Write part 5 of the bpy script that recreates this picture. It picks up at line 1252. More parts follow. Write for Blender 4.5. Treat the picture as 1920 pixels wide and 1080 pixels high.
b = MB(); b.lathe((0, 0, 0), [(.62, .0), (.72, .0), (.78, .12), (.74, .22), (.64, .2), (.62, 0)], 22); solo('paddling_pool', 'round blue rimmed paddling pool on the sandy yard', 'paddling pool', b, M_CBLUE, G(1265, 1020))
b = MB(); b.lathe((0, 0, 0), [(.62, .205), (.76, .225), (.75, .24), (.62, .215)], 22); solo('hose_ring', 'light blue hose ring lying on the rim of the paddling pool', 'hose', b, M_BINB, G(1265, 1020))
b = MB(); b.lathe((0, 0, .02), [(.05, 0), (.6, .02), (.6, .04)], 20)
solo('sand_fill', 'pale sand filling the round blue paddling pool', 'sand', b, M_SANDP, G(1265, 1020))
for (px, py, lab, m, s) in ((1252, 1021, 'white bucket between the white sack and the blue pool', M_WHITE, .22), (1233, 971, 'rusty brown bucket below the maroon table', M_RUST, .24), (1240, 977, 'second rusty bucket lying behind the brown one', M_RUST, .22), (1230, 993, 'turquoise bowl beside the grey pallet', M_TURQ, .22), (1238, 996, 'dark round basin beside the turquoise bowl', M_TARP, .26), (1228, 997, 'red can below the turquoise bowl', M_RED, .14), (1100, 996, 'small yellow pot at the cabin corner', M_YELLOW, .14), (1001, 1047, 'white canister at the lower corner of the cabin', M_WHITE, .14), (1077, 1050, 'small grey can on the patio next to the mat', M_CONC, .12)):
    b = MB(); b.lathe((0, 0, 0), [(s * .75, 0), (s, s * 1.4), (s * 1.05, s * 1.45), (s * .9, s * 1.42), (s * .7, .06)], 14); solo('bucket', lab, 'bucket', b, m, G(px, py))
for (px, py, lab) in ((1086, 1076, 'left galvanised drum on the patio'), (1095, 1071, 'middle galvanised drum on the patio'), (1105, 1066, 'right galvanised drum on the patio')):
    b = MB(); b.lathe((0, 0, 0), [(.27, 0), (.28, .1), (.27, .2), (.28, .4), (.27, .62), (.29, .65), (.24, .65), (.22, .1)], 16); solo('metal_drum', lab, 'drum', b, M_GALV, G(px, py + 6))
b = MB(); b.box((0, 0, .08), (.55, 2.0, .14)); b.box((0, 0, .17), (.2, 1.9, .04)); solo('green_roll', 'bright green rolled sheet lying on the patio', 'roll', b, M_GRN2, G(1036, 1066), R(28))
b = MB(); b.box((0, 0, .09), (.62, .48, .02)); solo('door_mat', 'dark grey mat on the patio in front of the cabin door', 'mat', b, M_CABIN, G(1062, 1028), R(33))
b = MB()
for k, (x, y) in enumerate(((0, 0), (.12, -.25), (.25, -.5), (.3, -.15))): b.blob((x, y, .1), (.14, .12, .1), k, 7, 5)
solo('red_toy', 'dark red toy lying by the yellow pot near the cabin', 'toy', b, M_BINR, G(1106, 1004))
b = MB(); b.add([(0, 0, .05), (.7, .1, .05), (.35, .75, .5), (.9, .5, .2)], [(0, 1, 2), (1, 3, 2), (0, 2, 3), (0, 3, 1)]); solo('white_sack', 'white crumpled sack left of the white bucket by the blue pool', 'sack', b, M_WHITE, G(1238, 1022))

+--

> WHAT IS ASKED: Print back all the lines verbatim.

> ANSWER TO THE TASK:
Write part 5 of the bpy script that recreates this picture. It picks up at line 1252. More parts follow. Write for Blender 4.5. Treat the picture as 1920 pixels wide and 1080 pixels high.
b = MB(); b.lathe((0, 0, 0), [(.62, .0), (.72, .0), (.78, .12), (.74, .22), (.64, .2), (.62, 0)], 22); solo('paddling_pool', 'round blue rimmed paddling pool on the sandy yard', 'paddling pool', b, M_CBLUE, G(1265, 1020))
b = MB(); b.lathe((0, 0, 0), [(.62, .205), (.76, .225), (.75, .24), (.62, .215)], 22); solo('hose_ring', 'light blue hose ring lying on the rim of the paddling pool', 'hose', b, M_BINB, G(1265, 1020))
b = MB(); b.lathe((0, 0, .02), [(.05, 0), (.6, .02), (.6, .04)], 20)
solo('sand_fill', 'pale sand filling the round blue paddling pool', 'sand', b, M_SANDP, G(1265, 1020))
for (px, py, lab, m, s) in ((1252, 1021, 'white bucket between the white sack and the blue pool', M_WHITE, .22), (1233, 971, 'rusty brown bucket below the maroon table', M_RUST, .24), (1240, 977, 'second rusty bucket lying behind the brown one', M_RUST, .22), (1230, 993, 'turquoise bowl beside the grey pallet', M_TURQ, .22), (1238, 996, 'dark round basin beside the turquoise bowl', M_TARP, .26), (1228, 997, 'red can below the turquoise bowl', M_RED, .14), (1100, 996, 'small yellow pot at the cabin corner', M_YELLOW, .14), (1001, 1047, 'white canister at the lower corner of the cabin', M_WHITE, .14), (1077, 1050, 'small grey can on the patio next to the mat', M_CONC, .12)):
    b = MB(); b.lathe((0, 0, 0), [(s * .75, 0), (s, s * 1.4), (s * 1.05, s * 1.45), (s * .9, s * 1.42), (s * .7, .06)], 14); solo('bucket', lab, 'bucket', b, m, G(px, py))
for (px, py, lab) in ((1086, 1076, 'left galvanised drum on the patio'), (1095, 1071, 'middle galvanised drum on the patio'), (1105, 1066, 'right galvanised drum on the patio')):
    b = MB(); b.lathe((0, 0, 0), [(.27, 0), (.28, .1), (.27, .2), (.28, .4), (.27, .62), (.29, .65), (.24, .65), (.22, .1)], 16); solo('metal_drum', lab, 'drum', b, M_GALV, G(px, py + 6))
b = MB(); b.box((0, 0, .08), (.55, 2.0, .14)); b.box((0, 0, .17), (.2, 1.9, .04)); solo('green_roll', 'bright green rolled sheet lying on the patio', 'roll', b, M_GRN2, G(1036, 1066), R(28))
b = MB(); b.box((0, 0, .09), (.62, .48, .02)); solo('door_mat', 'dark grey mat on the patio in front of the cabin door', 'mat', b, M_CABIN, G(1062, 1028), R(33))
b = MB()
for k, (x, y) in enumerate(((0, 0), (.12, -.25), (.25, -.5), (.3, -.15))): b.blob((x, y, .1), (.14, .12, .1), k, 7, 5)
solo('red_toy', 'dark red toy lying by the yellow pot near the cabin', 'toy', b, M_BINR, G(1106, 1004))
b = MB(); b.add([(0, 0, .05), (.7, .1, .05), (.35, .75, .5), (.9, .5, .2)], [(0, 1, 2), (1, 3, 2), (0, 2, 3), (0, 3, 1)]); solo('white_sack', 'white crumpled sack left of the white bucket by the blue pool', 'sack', b, M_WHITE, G(1238, 1022))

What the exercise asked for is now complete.